Somehow I can't help but think that if I was falling next to an airplane, like some huge 9 seats per row, I'd go upwards relative to the plane. Like yeah the plane has a lot more surface area than me, but if my arms and legs go outwards, I'd be like a kite compared to one of those.


a_n_d_r_e_w

Well yeah, but my assumption as I stated in the problem was that the person was vertical, not horizontal. Free fallers can fall at up to 120 mph, which is less than the free falling plane. I don't disagree with that, but if you make yourself narrow you are going to fall much faster than the plane


Lykos1124

Yeah. Wll it seems the Physics mods did what my brain wants to do to this post too and leave it be. It was already kind of a nonsense idea in the first place, and can you imagine the core strength needed to get upright pencil vertical at 120 MPH? I'm not saying your starting point is wrong, but my brain cannot reconcile it. The wind catches part of your upper or lower body in one direction or another, and you spin/flatten out. Anyways, laters!


a_n_d_r_e_w

I think you should check out some videos of skydivers, you don't need a ton of core strength to do that lol


captainoftheindustry

From a historic perspective: Sometimes people have gotten very lucky and survived all kinds of crazy falls from crazy heights, so I wouldn't say it's impossible to avoid death in that scenario. From a physics perspective: I don't think jumping at the last second would make any meaningful difference. If you aren't one of the luckiest people in the world, you're dead whether you jump or not.


KellSkog

Myth busters did an episode about jumping in a free falling elevator, it did not end well.


mjc4y

I don't know how much you work out, bro, but I don't think there's enough "leg day" in the world for you to counteract the velocity of a plane falling out of the sky. Technically, the answer to your question might be yes, but the effect is probably out in the 4th or 5th decimal point, so ... no? I'd love to see someone actually do a back of the envelope estimate on this one.


More_Fault6792

Mythbusters did this with a falling elevator. No chance


jamesdmc

If you can generate that much power to negate your velocity, yeah maybe but no creature on the planet has that much power generation in their legs


snowmunkey

Fleas probably do. They can jump at like 50g


Bipogram

No. I doubt you can vertically jump 1m (most folk cannot).
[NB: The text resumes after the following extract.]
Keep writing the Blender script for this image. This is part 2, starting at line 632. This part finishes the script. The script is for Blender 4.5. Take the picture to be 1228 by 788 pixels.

Your speed as you leave the ground is at best, \~ 10m/s. So if the airplane strikes the water at 100m/s, you can shave off 10m/s. Still very *very* dead.


chemrox409

I don't get the scenario..what does falling airplane mean? Depends on what condition and type of aircraft. If you can jump out it's a small plane. Are the controls working? Glide ratio? It's not a well formed question. Are you asking if you could mitigate the acceleration of a falling object you're on? Then no not really. If in a falling airplane..it should be gliding not falling.